An Irish woman who killed her fiancé in Australia in 2017 is expected to be released on parole early next year.
Cathrina ‘Tina’ Cahill from County Wexford was jailed in 2018 after pleading guilty to the manslaughter of David Walsh.
She stabbed him following a row at their home in Sydney in the early hours of February 18, 2017.
She pleaded guilty to manslaughter based on substantial impairment due to an abnormality of the mind.
Justice Peter Johnson, of New South Wales Supreme Court, sentenced her to eight years in jail, with a non-parole period of five years.
When Justice Johnson handed down the sentence, he said he was “not satisfied beyond reasonable doubt that the offender intended to kill Mr. Walsh”.
Judge Johnson described the relationship as “volatile” and one “marked by incidents of violence on both sides of the relationship”.
James Trevallion, the lawyer who represented her, told the Irish Independent he expects she will be released on parole in a matter of months.

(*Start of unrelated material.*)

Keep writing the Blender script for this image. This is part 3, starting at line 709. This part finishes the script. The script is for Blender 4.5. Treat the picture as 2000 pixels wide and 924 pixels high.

“Tina will likely be released to parole on February 18, 2022. I expect she will be then held in immigration detention and deported [back to Ireland] soon after, but I don’t know exactly how long that process will take,” he said.
Violent Relationship
Ms. Cahill and Mr. Walsh got engaged on New Year's Eve but their relationship was violent and turbulent.
At the time of the trial, Ms. Cahill was on a good behavior bond and the subject of an apprehended violence order issued to protect Mr. Walsh, after she was convicted of recklessly wounding him with a glass candle holder in 2015.
The court heard that on the night of the stabbing, Cahill had returned from a night out with two female housemates and had invited back a man after meeting him at a pub.
Mr. Walsh, who had also been drinking, was asleep on the couch, woke up and believed the man was there with his fiancée.
He started to repeatedly punch him and Ms. Cahill intervened, before taking out a “large, very sharp” knife from the cutlery drawer and stabbing him in the neck.
Police and paramedics were called, but Mr. Walsh was pronounced dead at the scene.
Judge Johnson found Mr. Walsh used “controlling conduct, verbal abuse and demeaning language towards Ms. Cahill, who responded with the use of violence, including the use of weapons, usually at times when both were intoxicated”.